In April 1971, table tennis teams from around the globe traveled to Nagoya, Japan, for the World Table Tennis Championships. Amid the games and other events, American player Glenn Cowan somehow found himself boarding the Chinese team’s shuttle bus. Since then, the two sides cannot agree on whether it happened by accident or by invitation. Nevertheless, Chinese player Zhuang Zedong approached Cowan, and they exchanged pleasantries through an interpreter. Cowan left the bus with a silk-screened print of the Huangshan mountains. The next day, Cowan sent Zhuang a t-shirt inscribed with “Let It Be,” a reference to the Beatles song of the same name. Following their exchange, the government of the People’s Republic of China (the PRC) invited the American table tennis team to visit China after the tournament ended. The American team promptly accepted. When it arrived in China on April 10, 1971, the team became the first group of Americans to visit China since the early 1950s. For ten days the Americans players, as well as the American journalists who joined them, traveled the country—visiting the Great Wall and the Summer Palace, playing exhibition games, and experiencing life in a communist country first hand.
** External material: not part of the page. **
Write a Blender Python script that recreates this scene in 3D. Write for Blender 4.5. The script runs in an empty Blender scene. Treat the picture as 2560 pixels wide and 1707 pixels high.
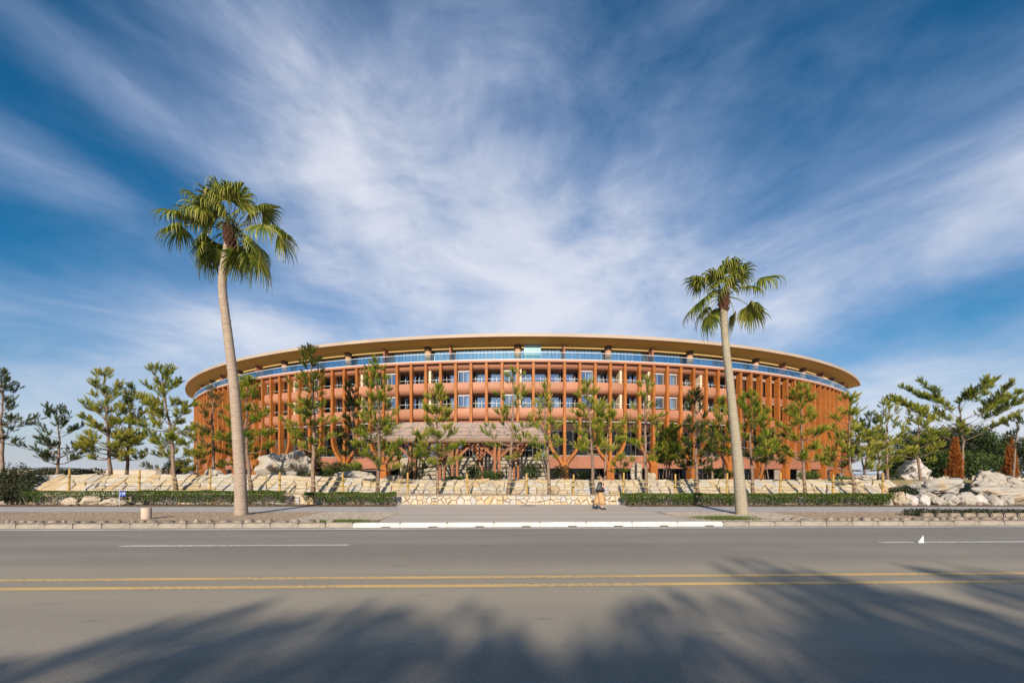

Since the communists came to power in China in 1949, the US government had refused to recognize their government as the legitimate government of the country. Instead, Americans treated the government of Nationalist China, on Taiwan, as the rightful government of China. In the midst of the Cold War, which pitted the capitalist and communist worlds against one another in a battle for supremacy, Americans continually avoided normalizing diplomatic relations with the PRC. Furthermore, Nationalist China represented China in the United Nations. An effective “China Lobby” kept pressure on American politicians to support the non-communists in Taiwan over the communists in China. Few observers expected any shifts in the Sino-American relationship, so the Chinese invitation and the American acceptance took the world by surprise. Commentators quickly began to speak of the positive effects of “ping-pong diplomacy.”